It was announced Friday that “Labyrinth,” the Jim Henson-directed and David Bowie-starring ’80s fantasy cult classic, would be receiving a remake/sequel/reboot/whatever in the near future. Ignoring the questionable taste in announcing the regurgitation of a film so closely tied to its lead actor only 12 days after his passing, the plans to resurrect “Labyrinth” are an unfortunate reminder that ingenuity remains an ever-dissipating quality in American film.
Although remakes and adaptations have long been woven into the fabric of American cinema, the last 10 years have seen sequels, remakes and reboots come to define our filmic output. With the one-two punch and runaway success of Christopher Nolan’s reboot “Batman Begins” and Marvel Studios’ adaptation of “Iron Man,” film studios have rushed to push pre-existing stories and properties into production.

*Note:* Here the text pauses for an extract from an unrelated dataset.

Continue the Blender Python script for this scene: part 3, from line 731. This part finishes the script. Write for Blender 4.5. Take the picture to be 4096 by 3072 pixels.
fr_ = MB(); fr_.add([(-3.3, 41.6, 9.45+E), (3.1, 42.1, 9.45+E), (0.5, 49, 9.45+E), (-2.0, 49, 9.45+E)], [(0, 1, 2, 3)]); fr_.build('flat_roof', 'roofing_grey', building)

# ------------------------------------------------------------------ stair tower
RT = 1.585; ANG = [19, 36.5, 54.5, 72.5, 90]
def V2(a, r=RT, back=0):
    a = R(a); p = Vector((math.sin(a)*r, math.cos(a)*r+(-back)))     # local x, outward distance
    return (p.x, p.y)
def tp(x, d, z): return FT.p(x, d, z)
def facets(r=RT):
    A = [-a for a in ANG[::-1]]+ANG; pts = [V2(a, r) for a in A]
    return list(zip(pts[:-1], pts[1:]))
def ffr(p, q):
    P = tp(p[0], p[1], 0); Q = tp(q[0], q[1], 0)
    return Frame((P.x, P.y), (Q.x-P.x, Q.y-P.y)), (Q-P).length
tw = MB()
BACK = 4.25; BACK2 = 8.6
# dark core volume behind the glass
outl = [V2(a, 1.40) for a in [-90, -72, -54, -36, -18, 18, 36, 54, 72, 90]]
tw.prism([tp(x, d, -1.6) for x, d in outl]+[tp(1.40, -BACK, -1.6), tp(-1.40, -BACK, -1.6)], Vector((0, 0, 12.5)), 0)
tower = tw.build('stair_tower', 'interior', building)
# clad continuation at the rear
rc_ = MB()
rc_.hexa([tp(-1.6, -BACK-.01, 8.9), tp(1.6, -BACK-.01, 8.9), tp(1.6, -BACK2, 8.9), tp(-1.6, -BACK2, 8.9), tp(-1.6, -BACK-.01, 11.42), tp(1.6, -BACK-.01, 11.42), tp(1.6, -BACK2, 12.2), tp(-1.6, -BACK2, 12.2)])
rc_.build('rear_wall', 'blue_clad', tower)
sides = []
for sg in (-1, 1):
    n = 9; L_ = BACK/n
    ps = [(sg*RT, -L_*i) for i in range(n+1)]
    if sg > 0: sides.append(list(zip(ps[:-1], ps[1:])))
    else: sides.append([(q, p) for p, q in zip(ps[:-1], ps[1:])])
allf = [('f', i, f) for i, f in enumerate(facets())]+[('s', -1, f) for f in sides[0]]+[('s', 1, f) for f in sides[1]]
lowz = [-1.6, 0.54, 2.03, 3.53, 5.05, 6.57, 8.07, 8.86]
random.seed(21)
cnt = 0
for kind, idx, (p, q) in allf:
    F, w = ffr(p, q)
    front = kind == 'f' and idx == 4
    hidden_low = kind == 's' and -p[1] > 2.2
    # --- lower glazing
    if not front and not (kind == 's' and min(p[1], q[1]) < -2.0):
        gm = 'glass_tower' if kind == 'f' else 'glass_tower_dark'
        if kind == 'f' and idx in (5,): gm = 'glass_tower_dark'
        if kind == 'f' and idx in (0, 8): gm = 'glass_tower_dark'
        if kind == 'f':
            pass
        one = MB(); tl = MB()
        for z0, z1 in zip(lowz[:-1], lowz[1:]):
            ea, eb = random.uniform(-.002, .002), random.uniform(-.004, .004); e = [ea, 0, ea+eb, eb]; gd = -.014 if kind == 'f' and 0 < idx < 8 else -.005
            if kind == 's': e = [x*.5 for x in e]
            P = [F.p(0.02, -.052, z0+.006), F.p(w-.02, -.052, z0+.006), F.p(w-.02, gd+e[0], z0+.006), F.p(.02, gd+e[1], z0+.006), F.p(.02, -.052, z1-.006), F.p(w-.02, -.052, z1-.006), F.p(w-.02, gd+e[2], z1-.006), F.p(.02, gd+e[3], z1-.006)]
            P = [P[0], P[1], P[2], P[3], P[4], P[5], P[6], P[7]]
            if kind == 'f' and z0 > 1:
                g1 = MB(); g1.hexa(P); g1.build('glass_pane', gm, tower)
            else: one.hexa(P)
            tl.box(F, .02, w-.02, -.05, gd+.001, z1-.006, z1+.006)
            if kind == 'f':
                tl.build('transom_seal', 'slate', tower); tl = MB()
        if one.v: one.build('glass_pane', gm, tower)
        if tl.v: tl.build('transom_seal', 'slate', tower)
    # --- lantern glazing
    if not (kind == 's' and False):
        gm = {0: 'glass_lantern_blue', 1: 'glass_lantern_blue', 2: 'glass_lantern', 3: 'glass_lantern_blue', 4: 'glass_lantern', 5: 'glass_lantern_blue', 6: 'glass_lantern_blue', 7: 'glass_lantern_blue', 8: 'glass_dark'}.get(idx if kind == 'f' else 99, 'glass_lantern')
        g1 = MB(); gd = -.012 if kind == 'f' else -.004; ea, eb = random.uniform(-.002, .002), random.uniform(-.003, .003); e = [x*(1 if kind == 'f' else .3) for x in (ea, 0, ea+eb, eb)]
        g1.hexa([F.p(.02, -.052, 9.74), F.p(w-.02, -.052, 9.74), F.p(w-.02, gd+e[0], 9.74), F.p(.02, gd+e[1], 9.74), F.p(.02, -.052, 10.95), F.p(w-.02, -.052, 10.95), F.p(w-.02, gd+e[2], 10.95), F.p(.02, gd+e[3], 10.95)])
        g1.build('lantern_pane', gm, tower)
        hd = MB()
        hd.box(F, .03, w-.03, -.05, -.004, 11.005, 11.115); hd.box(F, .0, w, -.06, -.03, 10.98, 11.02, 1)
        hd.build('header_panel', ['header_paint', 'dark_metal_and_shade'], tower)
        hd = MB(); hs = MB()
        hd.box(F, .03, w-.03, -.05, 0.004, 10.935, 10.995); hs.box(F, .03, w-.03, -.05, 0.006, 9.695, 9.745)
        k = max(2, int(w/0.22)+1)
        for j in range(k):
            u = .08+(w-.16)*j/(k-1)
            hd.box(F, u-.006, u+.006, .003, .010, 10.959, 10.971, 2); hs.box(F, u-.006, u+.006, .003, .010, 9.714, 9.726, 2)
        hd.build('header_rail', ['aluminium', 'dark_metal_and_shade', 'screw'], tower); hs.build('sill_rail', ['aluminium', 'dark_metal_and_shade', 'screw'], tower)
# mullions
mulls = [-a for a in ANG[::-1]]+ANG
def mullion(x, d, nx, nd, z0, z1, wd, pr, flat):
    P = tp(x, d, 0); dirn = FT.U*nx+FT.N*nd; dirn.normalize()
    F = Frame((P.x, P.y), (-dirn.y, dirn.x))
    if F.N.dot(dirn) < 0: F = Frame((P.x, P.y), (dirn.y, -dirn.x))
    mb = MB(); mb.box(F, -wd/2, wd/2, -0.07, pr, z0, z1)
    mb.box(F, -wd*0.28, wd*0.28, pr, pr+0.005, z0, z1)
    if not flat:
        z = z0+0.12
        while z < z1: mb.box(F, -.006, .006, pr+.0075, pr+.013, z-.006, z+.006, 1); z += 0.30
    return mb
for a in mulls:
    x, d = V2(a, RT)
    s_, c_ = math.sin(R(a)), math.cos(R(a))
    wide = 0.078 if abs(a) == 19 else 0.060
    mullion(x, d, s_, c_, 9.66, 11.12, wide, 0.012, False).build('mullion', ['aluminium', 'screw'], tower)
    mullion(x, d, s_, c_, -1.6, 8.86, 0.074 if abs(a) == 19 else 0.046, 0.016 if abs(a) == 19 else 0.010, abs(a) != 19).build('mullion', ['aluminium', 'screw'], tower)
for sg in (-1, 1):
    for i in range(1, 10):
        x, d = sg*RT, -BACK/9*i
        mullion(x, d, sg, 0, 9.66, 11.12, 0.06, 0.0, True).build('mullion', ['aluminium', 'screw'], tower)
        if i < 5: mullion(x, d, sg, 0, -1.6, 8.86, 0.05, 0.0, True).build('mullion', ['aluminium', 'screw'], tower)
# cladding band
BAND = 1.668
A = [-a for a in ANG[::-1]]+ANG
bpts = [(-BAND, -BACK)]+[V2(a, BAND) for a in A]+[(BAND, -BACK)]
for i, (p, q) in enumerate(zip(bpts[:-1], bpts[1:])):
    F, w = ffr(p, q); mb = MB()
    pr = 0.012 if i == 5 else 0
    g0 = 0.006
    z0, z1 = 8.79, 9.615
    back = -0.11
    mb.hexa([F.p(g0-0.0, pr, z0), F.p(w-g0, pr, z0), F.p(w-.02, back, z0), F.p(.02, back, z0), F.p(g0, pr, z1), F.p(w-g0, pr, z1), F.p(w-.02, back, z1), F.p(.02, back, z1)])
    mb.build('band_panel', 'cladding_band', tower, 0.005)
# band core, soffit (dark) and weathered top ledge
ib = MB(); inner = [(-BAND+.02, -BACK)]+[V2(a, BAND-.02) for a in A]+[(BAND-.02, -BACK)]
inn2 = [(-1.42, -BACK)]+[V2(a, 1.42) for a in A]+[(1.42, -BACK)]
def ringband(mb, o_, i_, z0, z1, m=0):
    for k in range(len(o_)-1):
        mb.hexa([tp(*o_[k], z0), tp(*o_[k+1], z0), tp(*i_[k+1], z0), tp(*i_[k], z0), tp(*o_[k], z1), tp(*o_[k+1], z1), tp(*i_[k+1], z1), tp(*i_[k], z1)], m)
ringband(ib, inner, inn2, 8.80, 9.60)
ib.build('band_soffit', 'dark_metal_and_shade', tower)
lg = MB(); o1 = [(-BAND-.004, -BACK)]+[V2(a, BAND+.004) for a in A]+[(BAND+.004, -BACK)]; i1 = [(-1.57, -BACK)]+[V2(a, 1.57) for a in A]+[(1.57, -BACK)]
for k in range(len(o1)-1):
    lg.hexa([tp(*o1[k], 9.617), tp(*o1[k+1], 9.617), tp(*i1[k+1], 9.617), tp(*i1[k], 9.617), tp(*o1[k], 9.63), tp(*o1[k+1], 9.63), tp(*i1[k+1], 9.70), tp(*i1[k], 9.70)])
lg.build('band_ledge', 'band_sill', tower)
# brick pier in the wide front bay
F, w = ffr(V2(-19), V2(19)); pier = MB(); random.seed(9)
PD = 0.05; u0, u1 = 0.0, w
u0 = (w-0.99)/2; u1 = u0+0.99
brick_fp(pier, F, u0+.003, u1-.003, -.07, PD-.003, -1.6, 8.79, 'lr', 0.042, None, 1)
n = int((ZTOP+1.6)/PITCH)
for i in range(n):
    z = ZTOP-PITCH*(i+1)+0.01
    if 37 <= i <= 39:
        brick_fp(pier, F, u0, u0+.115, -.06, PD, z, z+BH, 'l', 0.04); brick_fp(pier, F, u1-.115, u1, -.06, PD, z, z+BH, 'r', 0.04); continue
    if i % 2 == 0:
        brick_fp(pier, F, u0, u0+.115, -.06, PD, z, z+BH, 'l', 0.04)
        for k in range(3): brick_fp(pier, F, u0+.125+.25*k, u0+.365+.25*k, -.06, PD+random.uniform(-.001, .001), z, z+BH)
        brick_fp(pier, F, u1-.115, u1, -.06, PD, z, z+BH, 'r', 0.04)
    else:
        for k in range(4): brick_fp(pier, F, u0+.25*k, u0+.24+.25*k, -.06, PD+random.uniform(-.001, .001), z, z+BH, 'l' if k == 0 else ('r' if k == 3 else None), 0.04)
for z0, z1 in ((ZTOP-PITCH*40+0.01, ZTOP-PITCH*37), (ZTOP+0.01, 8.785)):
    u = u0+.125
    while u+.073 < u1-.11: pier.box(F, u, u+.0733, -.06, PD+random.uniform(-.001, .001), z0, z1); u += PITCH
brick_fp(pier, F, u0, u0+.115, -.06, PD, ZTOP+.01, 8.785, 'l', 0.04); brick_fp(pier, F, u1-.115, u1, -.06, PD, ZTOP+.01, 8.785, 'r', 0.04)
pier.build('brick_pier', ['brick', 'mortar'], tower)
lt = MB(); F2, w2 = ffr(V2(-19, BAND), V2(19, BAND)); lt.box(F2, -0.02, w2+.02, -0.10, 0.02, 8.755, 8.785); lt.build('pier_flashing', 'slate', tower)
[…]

Despite many of these films having landed in theaters with resounding thuds, being panned by critics and ignored by moviegoers, producers haven’t stopped, well, producing them. Did anyone see, much less know about, the “Point Break” remake that just came out? Seriously, we’re asking, because many of us in the office had no idea it even existed. And don’t even get us started on the abomination that was “Terminator Genisys.”
Although an exception to the critical and commercial phenomenon mentioned above, it’s worth examining “Star Wars: The Force Awakens,” now the third-highest-grossing film ever made, for the sake of example. “The Force Awakens,” although a perfectly serviceable film in its own right, settles for being a remix — that is, not quite a reboot, not quite its own totally independent entity — rather than introducing story beats and concepts of its own. It mixes and matches the character tropes and plot points of the original “Star Wars” trilogy, mostly those of “A New Hope,” rather than introducing novel concepts or unexplored themes to its universe; to call it a full-fledged sequel would be self-deceiving at best and disingenuous at worst.
It is well established that the original “Star Wars” film is no paragon of originality, either. However, while the film took inspiration from Japanese cinema, sci-fi serials of old and the comparative mythology studies of Joseph Campbell, it did so while innovating film techniques and exuding a sense of scale and wonder audiences had never seen before. For better or for worse, “Star Wars” changed the course of moviemaking and audience expectations forever. Of course, not every film has to be “Star Wars” or an impenetrable avant-garde film. However, the options available to the average theatergoer should not be restricted to the latest superhero adaptation, sequels to and/or reboots of already-filmed superhero fare, Michael Bay films or poor attempts to construct a Marvel-esque franchise when the source material itself has already run dry (here’s looking at you, “Fantastic Beasts and Where to Find Them”).
Good, and even great, distinctive cinema is out there; you just have to look for it. Living in or traveling to Park City, Utah, the location of the Sundance Film Festival, certainly helps, but you shouldn’t have to be a Mormon, a filmmaker or wealthy in order to watch atypical films (shoutout to the Hippodrome State Theatre right here in Gainesville). There was a time when big-budget Hollywood productions could inspire wonder and still make bank hand over fist. When cinema serves only to peddle product and inspire nostalgia, rather than creativity, it is tantamount to cultural suicide. If last summer’s “Mad Max: Fury Road” and “Inside Out” taught us anything, it’s that awe, magic and excitement for the new or different are still possible in big studio films: It is up to us as consumers to not settle for less. But then again, we are the ones who allowed six sequels to “The Fast and The Furious” — maybe we do deserve “Fast 8.”